The English call it fairy floss, picking up the name it was given by the two Nashvillians who invented the first electric machine for making it.

The inventors, William Morrison and John Wharton, sold 68,655 boxes of the novel confection at the 1904 World’s Fair. The French call the stuff barbe à papa (grandfather’s beard). We know it as cotton candy, a name adopted in the 1920s. Credit for creating the fluff, however, may go to the Italians, who as early as the 1400s melted sugar in a pan, teased it into long strings with a fork, and draped the strings over bowls to cool.

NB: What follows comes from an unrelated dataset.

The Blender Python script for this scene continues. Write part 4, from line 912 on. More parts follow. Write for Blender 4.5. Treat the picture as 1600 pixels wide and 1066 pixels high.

Cotton candy is a simple product. The only ingredients are sugar and air—mostly the latter. “That’s a lot of air you’re buying,” says Tom Petre, northeast regional sales manager of Gold Medal Products Company in Cincinnati, a leading maker of cotton-candy machines. The good news is, parents needn’t worry about kids ruining their teeth. A cone or bag of cotton candy contains only about 1 teaspoon of sugar, compared to 18 to 22 teaspoons in a 12-ounce can of soda.

1. POUR IN SUGAR
It goes in the top of the spinner head. At Steel Pier in Atlantic City (seen here), human resources director Liz Cunningham stirs 2 tablespoons of a flavoring/coloring called Flossine into 10 pounds of plain sugar. Flossine comes in twelve varieties, though Cunningham says Steel Pier customers are happy with just three: strawberry pink, raspberry blue, and green apple.

2. MELT, FLING
The spinner head looks like a bowl whirling on a potter’s wheel. Inside the head, the sugar trickles down into the heating element, a metal coil operating at about 300 degrees, sufficient to melt the sugar. Spinning at 3,450 rpm, the head flings the liquid sugar outward by centrifugal force.

3. FLOSS SLITS
Surrounding the heating element is a black steel ring called the floss band. Two rows of diagonal slits in the band disperse the liquid sugar into thin filaments known as floss.

4. COOL CANDY
The sugar filaments cool almost at once, into gauzy strings. A plastic net called a stabilizer, which lines the inside of the floss pan, gives the cooling strands a foothold. The candy then forms from the pan surface back to the spinner head. A savvy operator gathers the floss off the sides of the pan, not near the head, which would produce a harder, heavier candy.